Filmmaker; and Barksdale Jr. Assistant Professor of Film and Media Culture, Middlebury College, Vermont

Dirk Ippen Fellow - Class of Fall 2016


Ioana Uricaru is a director, screenwriter, and Assistant Professor of Film and Media Culture at Middlebury College. She was born in Cluj, Romania, under the communist dictatorship, and lived through the violent anti-government 1989 uprising and often traumatic political transition that followed. Uricaru earned her MSci in biochemistry from the University of Bucharest before she decided to become a filmmaker. In 2001 Uricaru relocated to Los Angeles to study at the University of Southern California’s School of Cinematic Arts, where she received her MFA in Film and Television Production and PhD in Critical Studies. Her dissertation focused on the relationship between discourse and experience in cinema, analyzed through the perspective of the neuroscience of emotion.

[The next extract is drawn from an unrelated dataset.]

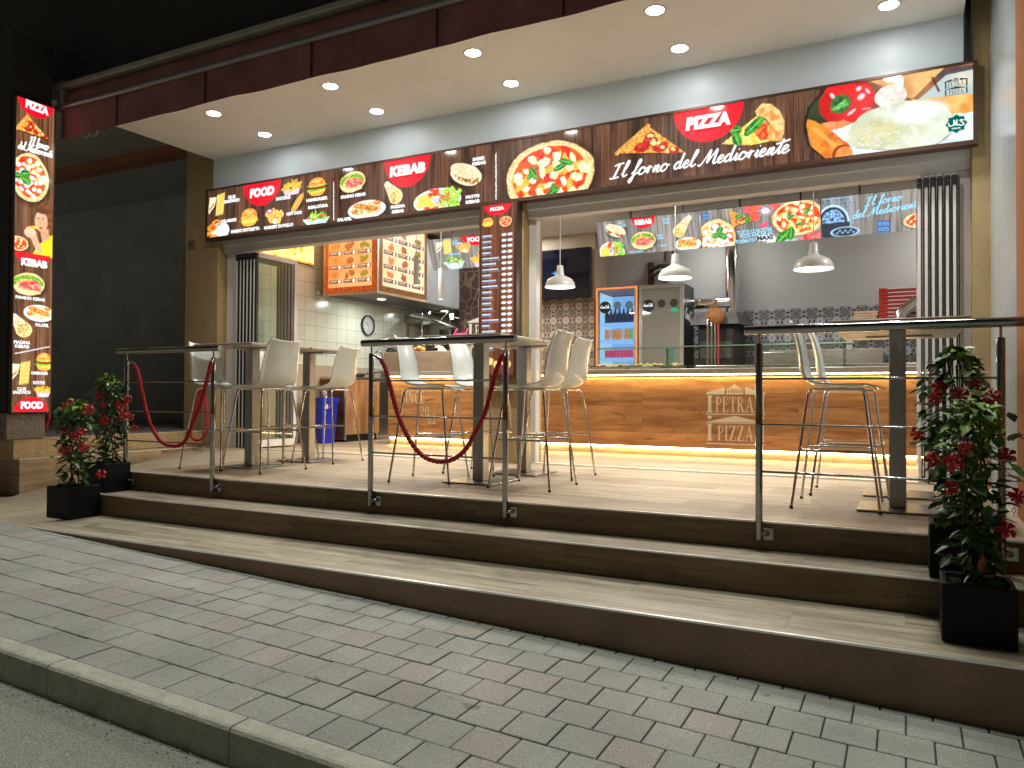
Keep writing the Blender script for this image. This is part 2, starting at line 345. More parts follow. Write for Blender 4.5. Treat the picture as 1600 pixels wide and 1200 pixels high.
def serif(ch):
    R = lambda x0, x1, y0, y1: [(x0, y0), (x1, y0), (x1, y1), (x0, y1)]
    K, t = .13, .045
    def stem(x, k=K): return [R(x, x+k, 0, 1), R(x-.06, x+k+.06, 0, t), R(x-.06, x+k+.06, 1-t, 1)]
    rib = []
    if ch == 'I': return .32, stem(.09), rib
    if ch in 'PR':
        p = stem(.09); rib.append((arc(.24, .74, .24, .235, 90, -90), .08))
        if ch == 'R': p += [[(.27, .5), (.4, .5), (.66, 0), (.5, 0)], R(.48, .72, 0, t)]; return .72, p, rib
        return .56, p, rib
    if ch == 'E': return .6, stem(.09)+[R(.2, .54, 0, .05), R(.2, .52, .95, 1), R(.2, .42, .49, .54), R(.5, .54, 0, .22), R(.48, .52, .8, 1), R(.4, .43, .42, .61)], rib
    if ch == 'T': return .6, [R(.24, .37, 0, 1), R(.17, .44, 0, t), R(.0, .6, .95, 1), R(0, .035, .78, 1), R(.565, .6, .78, 1)], rib
    if ch == 'A': return .74, [[(.05, 0), (.1, 0), (.38, .97), (.34, 1)], [(.3, 1), (.4, 1), (.68, 0), (.53, 0)], R(.17, .52, .32, .37), R(-.02, .2, 0, t), R(.46, .76, 0, t)], rib
    if ch == 'Z': return .62, [[(.02, 0), (.17, 0), (.58, 1), (.43, 1)], R(.05, .56, .95, 1), R(.03, .58, 0, .05), R(.03, .07, .78, 1), R(.55, .59, 0, .23)], rib
    if ch == 'N': return .76, [R(.1, .15, 0, 1), R(.58, .63, 0, 1), [(.08, 1), (.22, 1), (.64, 0), (.52, 0)], R(0, .24, 0, t), R(0, .2, 1-t, 1), R(.5, .73, 1-t, 1)], rib
    if ch == 'C': return .66, [R(.56, .6, .7, .98), R(.56, .6, .04, .3)], [(arc(.36, .5, .28, .47, 50, 310, 16), .09)]
    if ch == 'S': return .52, [R(.4, .44, .72, .97), R(.05, .09, .03, .28)], [(smooth_path([(.42, .8), (.25, .96), (.1, .8), (.12, .62), (.36, .4), (.4, .2), (.24, .04), (.07, .2)]), .1)]
    if ch == '0': return .6, [], [(arc(.28, .5, .2, .46, 0, 360, 20), .09)]
    if ch == '2': return .58, [R(.06, .5, 0, .1)], [(smooth_path([(.08, .72), (.15, .92), (.32, .95), (.43, .75), (.35, .5), (.08, .06)]), .09)]
    return .4, [], []
def put_serif(mb, s, T, a, b, w_, h_, d=.003, gap=.06, rot=0):
    tot = sum(serif(c)[0] for c in s)+gap*(len(s)-1); sx = w_/tot; x = 0; k = 0; c_, s_ = math.cos(rot), math.sin(rot)
    fx = lambda u, v: (a+u*sx*c_-v*h_*s_, b+u*sx*s_+v*h_*c_)
    for ch in s:
        adv, polys, ribs = serif(ch)
        for p in polys: mb.flat([fx(x+u, v) for u, v in p], T, d+k*.0002); k += 1
        for p, wd in ribs: ribbon(mb, [fx(x+u, v) for u, v in p], wd*(sx+h_)/2*.8, T, d+k*.0002, .0); k += 1
        x += adv+gap
def temple_logo(mb, T, a, b, w_, h_, d=.003, part=1.0):
    """two-storey temple front with PETRA above PIZZA; (a, b) lower left"""
    k = [0]
    def q(pts):
        pts = [((x-815)/340, (775-y)/337) for x, y in pts]
        mb.flat([(a+u*w_, b+v*h_) for u, v in pts], T, d+k[0]*.0002); k[0] += 1
    R = lambda x0, x1, y0, y1: [(x0, y1), (x1, y1), (x1, y0), (x0, y0)]
    q([(812, 497), (921, 497), (921, 456), (812, 488)]); q([(1040, 497), (1155, 497), (1155, 488), (1040, 456)])
    q(R(930, 1030, 488, 497)); q(R(932, 1028, 466, 470)); q([(940, 464), (1020, 464), (985, 445), (979, 436), (973, 445)])
    for i in range(7): q(R(936+i*14, 942+i*14, 470, 488))
    for y0, y1 in ((503, 598), (660, 754)):
        for x in (820, 1122):
            q(R(x+4, x+24, y0+8, y1-8)); q(R(x, x+28, y0, y0+8)); q(R(x-2, x+30, y1-8, y1))
    q(R(812, 1155, 603, 609)); q(R(822, 846, 615, 633)); q(R(1124, 1148, 615, 633))
    q([(812, 650), (1155, 650), (983, 614)]); q(R(812, 1155, 653, 657)); q(R(812, 1155, 766, 773))
    u = lambda x: a+(x-815)/340*w_
    v = lambda y: b+(775-y)/337*h_
    put_serif(mb, 'PETRA', T, u(868), v(594), u(1092)-u(868), v(510)-v(594), d+.004)
    put_serif(mb, 'PIZZA', T, u(880), v(752), u(1090)-u(880), v(670)-v(752), d+.004)
# ---------------------------------------------------------------- printed and backlit pictures, painted as colours on a fine mesh
_rng = np.random.default_rng(5); _NT = _rng.random((256, 256))
def vnoise(x, y):
    xi = np.floor(x).astype(int); yi = np.floor(y).astype(int); fx = x-xi; fy = y-yi
    fx = fx*fx*(3-2*fx); fy = fy*fy*(3-2*fy)
    g = lambda i, j: _NT[(yi+j) % 256, (xi+i) % 256]
    return (g(0, 0)*(1-fx)+g(1, 0)*fx)*(1-fy)+(g(0, 1)*(1-fx)+g(1, 1)*fx)*fy
def fbm(x, y, o=3): 
    s = 0; a = .5; t = 0
    for k in range(o): s = s+a*vnoise(x*2**k+17.3*k, y*2**k+9.1*k); t += a; a *= .55
    return s/t
class Art:
    SS = 2
    def __init__(s, W, H, res, T=None):
        s.W, s.H = W, H; s.nx = int(W/res)*s.SS; s.ny = int(H/res)*s.SS; s.sx = W/s.nx; s.sy = H/s.ny
        s.A = np.zeros((s.ny, s.nx, 3)); s.seed = 0; s.clip = None
    def reg(s, x0, x1, y0, y1):
        i0 = max(0, int(x0/s.sx)); i1 = min(s.nx, int(x1/s.sx)+2); j0 = max(0, int(y0/s.sy)); j1 = min(s.ny, int(y1/s.sy)+2)
        if i1 <= i0 or j1 <= j0: return None
        X, Y = np.meshgrid((np.arange(i0, i1)+.5)*s.sx, (np.arange(j0, j1)+.5)*s.sy)
        return (slice(j0, j1), slice(i0, i1)), X, Y
    def comp(s, sl, m, c):
        m = m[..., None]
        if s.clip is not None: m = m*s.clip[sl][..., None]
        s.A[sl] = s.A[sl]*(1-m)+c*m
    def col(s, X, Y, c1, c2, fs):
        c1 = np.array(lin(c1)); 
        if c2 is None: return np.broadcast_to(c1, X.shape+(3,))
        s.seed += 1; n = fbm(X*fs+s.seed*7.7, Y*fs+s.seed*3.3)
        t = np.clip((n-.35)/.3, 0, 1)[..., None]
        return c1*(1-t)+np.array(lin(c2))*t
    def E(s, cx, cy, rx, ry, c1, c2=None, rot=0, rough=0, fs=120, alpha=1, soft=0, a0=None, a1=None, inner=0):
        R = max(rx, ry)*1.35
        g = s.reg(cx-R, cx+R, cy-R, cy+R)
        if not g: return
        sl, X, Y = g; c, sn = math.cos(rot), math.sin(rot); u = ((X-cx)*c+(Y-cy)*sn)/rx; v = (-(X-cx)*sn+(Y-cy)*c)/ry
        r = np.hypot(u, v)
        if rough: s.seed += 1; r = r+rough*(fbm(X*2.2/min(rx, ry)+s.seed*5, Y*2.2/min(rx, ry)+s.seed*11)-.5)*2
        e = soft or max(s.sx/min(rx, ry), .02)
        m = np.clip((1-r)/e+.5, 0, 1)*alpha
        if inner: m = m*np.clip((r-inner)/e+.5, 0, 1)
        if a0 is not None: m = m*((v >= a0) & (v <= a1))
        s.comp(sl, m, s.col(X, Y, c1, c2, fs))
    def P(s, pts, c1, c2=None, fs=120, rough=0, alpha=1):
        xs = [p[0] for p in pts]; ys = [p[1] for p in pts]
        g = s.reg(min(xs)-rough, max(xs)+rough, min(ys)-rough, max(ys)+rough)
        if not g: return
        sl, X, Y = g; x, y = X, Y
        if rough:
            s.seed += 1; f = 1.2/rough*.5
            x = X+(fbm(X*f+s.seed, Y*f)-.5)*2*rough; y = Y+(fbm(X*f, Y*f+s.seed*3)-.5)*2*rough
        m = np.zeros(X.shape, bool); n = len(pts)
        for i in range(n):
            xa, ya = pts[i]; xb, yb = pts[(i+1) % n]
            if ya == yb: continue
            t = ((ya > y) != (yb > y)) & (x < (xb-xa)*(y-ya)/(yb-ya)+xa); m ^= t
        s.comp(sl, m*float(alpha), s.col(X, Y, c1, c2, fs))
    def wood(s, c0=(44, 24, 15), c1=(112, 66, 42), plank=.16, dark=(26, 14, 9), vertical=True, x0=0):
        X, Y = np.meshgrid((np.arange(s.nx)+.5)*s.sx, (np.arange(s.ny)+.5)*s.sy)
        if not vertical: X, Y = Y, X
        k = np.floor((X+x0)/plank); n = fbm(X*95+k*31, Y*3.2+k*13, 4); n2 = fbm(X*20+k*3, Y*1.5+k*5)
        t = np.clip((n*.7+n2*.5-.38)/.5, 0, 1)[..., None]
        tone = (.78+.5*((k*.618) % 1))[..., None]
        s.A = (np.array(lin(c0))*(1-t)+np.array(lin(c1))*t)*tone
        e = np.abs(((X+x0)/plank) % 1-.5) > .485
        s.A[e] = np.array(lin(dark))
    def shadow(s, cx, cy, rx, ry): s.E(cx+rx*.06, cy-ry*.1, rx*1.1, ry*1.1, (14, 7, 4), alpha=.7, soft=.25)
    def out(s):
        A = s.A[:s.ny//2*2, :s.nx//2*2]; A = A.reshape(s.ny//2, 2, s.nx//2, 2, 3).mean((1, 3))
        return A, s.W, s.H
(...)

Her scholarship on contemporary Romanian cinema has been published in The Velvet Light Trap, Film Quarterly, The Blackwell Companion to Eastern European Cinemas (edited by Aniko Imre), and New Romanian Cinema (edited by Christina Stojanova and Dana Duma). Her film criticism and reviews have appeared in Romanian and international newspapers and journals.

 

Uricaru’s films have been included in the official selections at, among others, Cannes (2009), Sundance (2011), and the American Film Institute (2007). She co-directed the omnibus Tales from the Golden Age (Mobra Films, 2009), distributed commercially in over 30 countries. Her first feature project as a writer/director, Lemonade, which she calls a “European take on the ‘American Dream,’” was supported by the Cinefondation Residency of the Cannes Film Festival and the Sundance Directors’ lab program.